With his spot in the Top 8 secured, you'd think a lot of the pressure would be off. Everyone would sit down, they'd draft pretty powerful decks, and then it would be up to who could outmaneuver who that would determine the champion of Grand Prix Mexico City.

Well, about that...

Marc Lalague

Picture a train, off of its rails but still blasting through ground at an out of control pace, careening towards a huge cliff that would lead the train and everyone on it to certain doom. The conductor, or in this case Marc Lalague, tries everything in his power to stop that train from plummeting off the cliff and into nothing but rocks. Meanwhile, a helpless and rather useless stowaway, in this case your faithful text reporter, is screaming at the top of his lungs. "WHAT ARE WE GONNA DO, LALAGUE?!" WHAT ARE WE GONNA DO?!" As if the stowaway can actually help in any way.

After all, it is the conductor's job, and the conductor's skills, which can save this royal train wreck from taking place.

And in this case, it could just be the text reporter being a little over dramatic, given that despite the openness of Lalague's color combination in this draft to the left of him, he knew that his right neighbor, Grand Prix Buenos Aires 2001 Champion Hugo Araisa, was cutting him off of both blue and red cards in a draft that also looked uncertain for him.

How did Lalague deal with this circumstance? What were his options at the end of the first pack? Let's find out.

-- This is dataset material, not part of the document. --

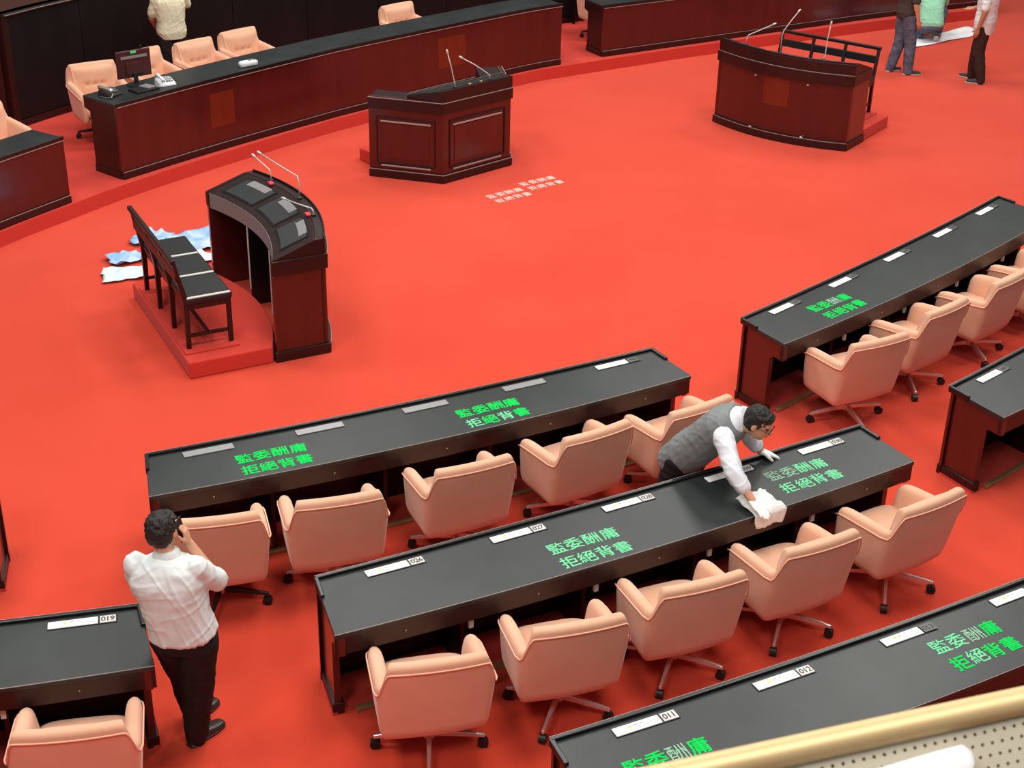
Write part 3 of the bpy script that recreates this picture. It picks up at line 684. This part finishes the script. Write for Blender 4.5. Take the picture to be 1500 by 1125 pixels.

The draft started off well, with Lalague picking up the powerful Fall of the Hammer, and then nabbing a Searing Blood for a second pick. Retraction Helix, a solid blue spell out of Born of the Gods shortly followed, along with Flitterstep Eidolon. Pharagax Giant followed, and it appeared clear that both blue and red would be Lalague's colors.

That is, at least, until things started drying up. While Lalague was able to pick up an on-color scry land thanks to Temple of Enlightenment, the pickings for red and blue were slim. Unbeknownst to him, his right neighbor, Hugo Araiza, was dabbling in both colors as a potential splash to go with his base green deck.

Marc Lalague

With the threat of a train wreck draft looming, what was our conductor, Marc Lalaque, to do?

In this case, he tried to find a way. He had enough white by the end of Pack One to consider jumping ship from red should he open a Wingsteed Rider in the second pack. It would sting, but there was a backup plan available. Temple of Mystery in the first pick of the second pack wasn't what he was looking for, but there was still hope.

"I had about seven playable cards with I did consider switching if I opened something like a Wingsteed Rider in Pack Two," Lalague said.

And then, when Lalague opened a Lightning Strike, it became clear that red was his other color.

"Thankfully I opened Lightning Strike so I was just able to stay blue-red."

A second Lightning Strike in his third pick ensured it, and a criminally late Griptide and Voyage's End proved that Lalague was on the right colors. They were certainly available on the left side of him.

They just weren't quite available on the right.

Lalague did what he could, picking up another Temple of Mystery to give him some filtering power, and in the third pack he was able to add an Omenspeaker, second Ill-Tempered Cyclops, and a Spearpoint Oread to his pool, but things once again got slim after that.

Despite a rough first and third pack, the second pack rewarded him with a number of cards that would make it into his main deck.

"I feel really good considering how that draft went," Lalague said as he finished up his deck and began registration. "That was a weird draft. It feels like I navigated it pretty well, but I guess we'll see."

"Something weird was going on," he noted, referring to what I was able to see to his right. "He may have switched colors in pack two," referring to Araiza, who was indeed struggling to stick to a second color.

"There was maybe one pick where, if I knew I was getting a second Temple of Mystery, I could have taken Horizon Chimera..." he thought aloud, referring to the first pick third pack Omenspeaker he took over the blue-green creature.

"...but then again, I probably would have just taken the Omenspeaker since I needed more two mana plays."

While he tried to navigate a tough draft as best as he could, Lalague still had some battles ahead of him. If his side of the table was unusually mixed up, he'd have a tough ride ahead of him. Would it be clear, after three rounds, if Lalague, the conductor, was able to navigate away from a disastrous train wreck?

"All I need to do is win the tournament. We'll see!" he said.